1. I try to sleep at least 7 hours every night and it's just like Meroigo mentioned. Sometimes too much sleep isn't that good either. 2. I don't drink either. My friends think it's weird, but I'm happy I'm not the only one over here. 3. I don't get angry quite easily and I don't think I've been all that angry about games before. It's more frustration and losing confidence when I keep messing up early on or near my personal best. In the past I would just give up and try again when I messed up early on. But now I try to finish every game with the thought that it's useful practice. Maybe I should start getting angry instead of losing confidence when something just won't happen the way I want it.
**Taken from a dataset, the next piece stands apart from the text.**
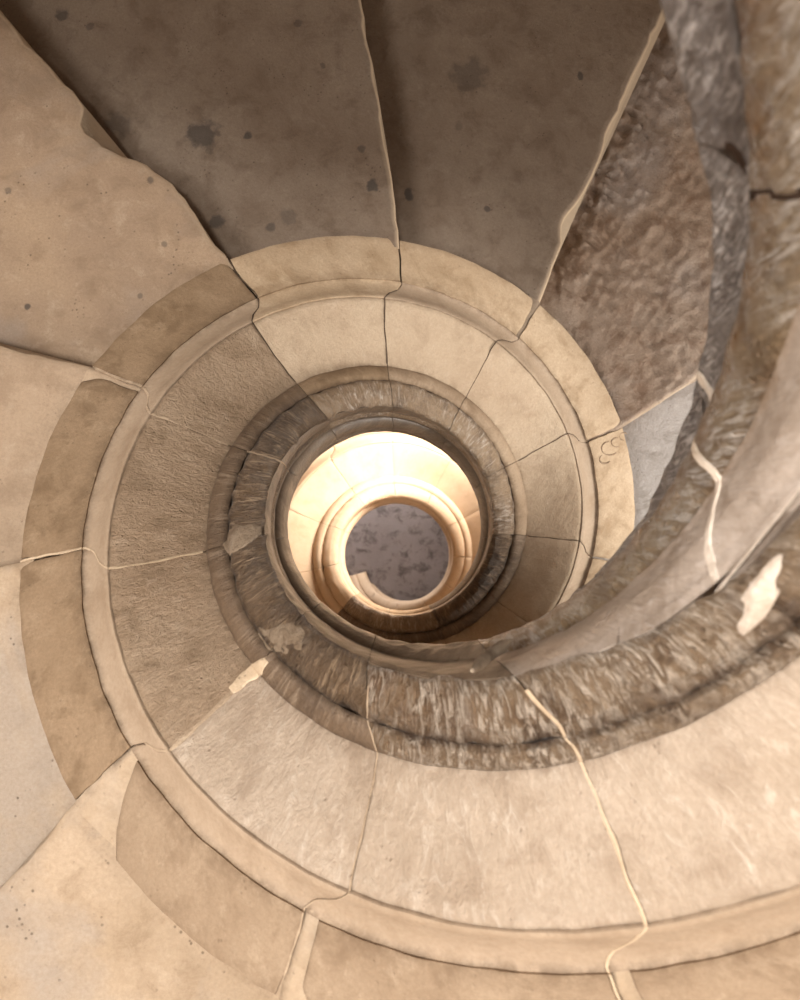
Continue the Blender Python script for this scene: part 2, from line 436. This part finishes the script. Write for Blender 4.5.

Look at where it got Amnesia! 4. This is clearly one of my biggest problems. That's why for a while I've been playing without sound in some games and just trying to focuse entirely on the game. I have improved a bit but clearly not enough yet. At least I'm not shacking like hell anymore when I feel I'm nearing my personal best. What is very difficult at the moment is getting in that "trance" state where I feel one with the game. When I start thinking during play it hinders my game. Most of the time I start thinking about the rotation of tetrominoes which is not really surprising if you now how many times I tried to adapt to a new way of playing (new button mapping, changing hands, using different input methods etc.). Or when the ghost piece disappears I start playing more carefully in order not to make any misdrops. It's plain simply fear to mess up. But once the gravity goes up a bit I don't have the time to worry about misdrops anymore.
Death 500 is not the same as Shirase 300. They're both fast, but I know just from playing they're not the same. I can lock manually on one with mild success, on the other I'll make mistakes pretty often and die quickly. I actually find anger helps my performance. Maybe not when I'm just in a completely rubbish mood, but when I'm a little frustrated I find it helps me take a step back and refocus my concentration. Best Tetris is played though when I'm in some weird Zen zone mentally. I don't think about anything or even seem to focus my eyes on the playing field. I'm just staring almost blankly into the middle and my mind and hands are working instinctively without any concious effort.
This is usually how I practice. When I'm bored and need to kill time I just fire up texmaster or ndstgm and blankly stare at the screen while my hands instinctively press the buttons. The only time that I "wake up" from this state is when I've just done an awesome recovery or some cool move that I hadn't been able to properly pull off before. Other than that, if you put a camera to my face you probably wouldn't be able to tell from my expression that I'm playing one of the hardest games in the world . For me, new records come when I: - haven't taken my Tramadol (painkiller with adverse effects on reaction speed), and haven't had alcohol or pot - have mostly played rubbish games, and have motivation to "at least get to section xxx this session" - am not cranky for any reason at all (be it lack of sleep, or annoyance, or stress), cause else I'll blame the randomiser and/or input faults for every little thing (input faults don't apply for ndstgm, as it's the most responsive Tetris game i've ever played and even when cranky I don't have anything bad to say about it) Interestingly, whenever I play good games random phrases pop up into my head that have nothing to do with me, my thoughts, or my interests. It almost seems like telepathy of sorts. The annoying thing is whenever a really random one pops up, I start wondering why the hell I'm thinking about it, which messes with my concentration.